Task instructions | Write out the data again in full, exactly as it reads.

Raw records |
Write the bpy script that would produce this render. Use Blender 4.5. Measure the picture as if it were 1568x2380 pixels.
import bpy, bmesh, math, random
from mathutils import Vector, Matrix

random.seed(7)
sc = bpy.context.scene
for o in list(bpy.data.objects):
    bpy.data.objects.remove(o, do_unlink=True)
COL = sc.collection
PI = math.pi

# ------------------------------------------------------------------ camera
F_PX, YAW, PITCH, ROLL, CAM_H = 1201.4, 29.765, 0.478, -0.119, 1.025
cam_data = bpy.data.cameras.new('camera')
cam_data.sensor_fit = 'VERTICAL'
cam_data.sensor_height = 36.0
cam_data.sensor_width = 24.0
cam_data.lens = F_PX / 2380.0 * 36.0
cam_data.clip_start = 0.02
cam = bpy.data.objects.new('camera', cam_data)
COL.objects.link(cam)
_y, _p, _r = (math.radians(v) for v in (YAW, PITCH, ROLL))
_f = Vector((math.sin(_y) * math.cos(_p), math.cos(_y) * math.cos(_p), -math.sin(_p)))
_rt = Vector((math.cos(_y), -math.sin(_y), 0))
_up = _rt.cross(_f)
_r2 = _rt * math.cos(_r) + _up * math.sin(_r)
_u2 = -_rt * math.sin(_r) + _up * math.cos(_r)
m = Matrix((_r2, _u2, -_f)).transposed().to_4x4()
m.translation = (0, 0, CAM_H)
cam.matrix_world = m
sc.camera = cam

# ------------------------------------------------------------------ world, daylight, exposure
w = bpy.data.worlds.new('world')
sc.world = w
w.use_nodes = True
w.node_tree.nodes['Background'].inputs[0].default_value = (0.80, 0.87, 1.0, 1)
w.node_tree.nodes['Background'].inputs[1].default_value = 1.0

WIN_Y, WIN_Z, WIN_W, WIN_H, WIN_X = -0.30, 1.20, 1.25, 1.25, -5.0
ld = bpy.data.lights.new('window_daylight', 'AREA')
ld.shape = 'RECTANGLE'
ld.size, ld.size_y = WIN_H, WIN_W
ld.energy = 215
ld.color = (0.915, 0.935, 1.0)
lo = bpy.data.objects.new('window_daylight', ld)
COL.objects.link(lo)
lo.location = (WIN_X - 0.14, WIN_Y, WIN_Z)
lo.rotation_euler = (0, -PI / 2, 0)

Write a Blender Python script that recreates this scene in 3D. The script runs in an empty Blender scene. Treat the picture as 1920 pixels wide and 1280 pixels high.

Response to the exercise |
Write the bpy script that would produce this render. Use Blender 4.5. Measure the picture as if it were 1568x2380 pixels.
import bpy, bmesh, math, random
from mathutils import Vector, Matrix

random.seed(7)
sc = bpy.context.scene
for o in list(bpy.data.objects):
    bpy.data.objects.remove(o, do_unlink=True)
COL = sc.collection
PI = math.pi

# ------------------------------------------------------------------ camera
F_PX, YAW, PITCH, ROLL, CAM_H = 1201.4, 29.765, 0.478, -0.119, 1.025
cam_data = bpy.data.cameras.new('camera')
cam_data.sensor_fit = 'VERTICAL'
cam_data.sensor_height = 36.0
cam_data.sensor_width = 24.0
cam_data.lens = F_PX / 2380.0 * 36.0
cam_data.clip_start = 0.02
cam = bpy.data.objects.new('camera', cam_data)
COL.objects.link(cam)
_y, _p, _r = (math.radians(v) for v in (YAW, PITCH, ROLL))
_f = Vector((math.sin(_y) * math.cos(_p), math.cos(_y) * math.cos(_p), -math.sin(_p)))
_rt = Vector((math.cos(_y), -math.sin(_y), 0))
_up = _rt.cross(_f)
_r2 = _rt * math.cos(_r) + _up * math.sin(_r)
_u2 = -_rt * math.sin(_r) + _up * math.cos(_r)
m = Matrix((_r2, _u2, -_f)).transposed().to_4x4()
m.translation = (0, 0, CAM_H)
cam.matrix_world = m
sc.camera = cam

# ------------------------------------------------------------------ world, daylight, exposure
w = bpy.data.worlds.new('world')
sc.world = w
w.use_nodes = True
w.node_tree.nodes['Background'].inputs[0].default_value = (0.80, 0.87, 1.0, 1)
w.node_tree.nodes['Background'].inputs[1].default_value = 1.0

WIN_Y, WIN_Z, WIN_W, WIN_H, WIN_X = -0.30, 1.20, 1.25, 1.25, -5.0
ld = bpy.data.lights.new('window_daylight', 'AREA')
ld.shape = 'RECTANGLE'
ld.size, ld.size_y = WIN_H, WIN_W
ld.energy = 215
ld.color = (0.915, 0.935, 1.0)
lo = bpy.data.objects.new('window_daylight', ld)
COL.objects.link(lo)
lo.location = (WIN_X - 0.14, WIN_Y, WIN_Z)
lo.rotation_euler = (0, -PI / 2, 0)

Write a Blender Python script that recreates this scene in 3D. The script runs in an empty Blender scene. Treat the picture as 1920 pixels wide and 1280 pixels high.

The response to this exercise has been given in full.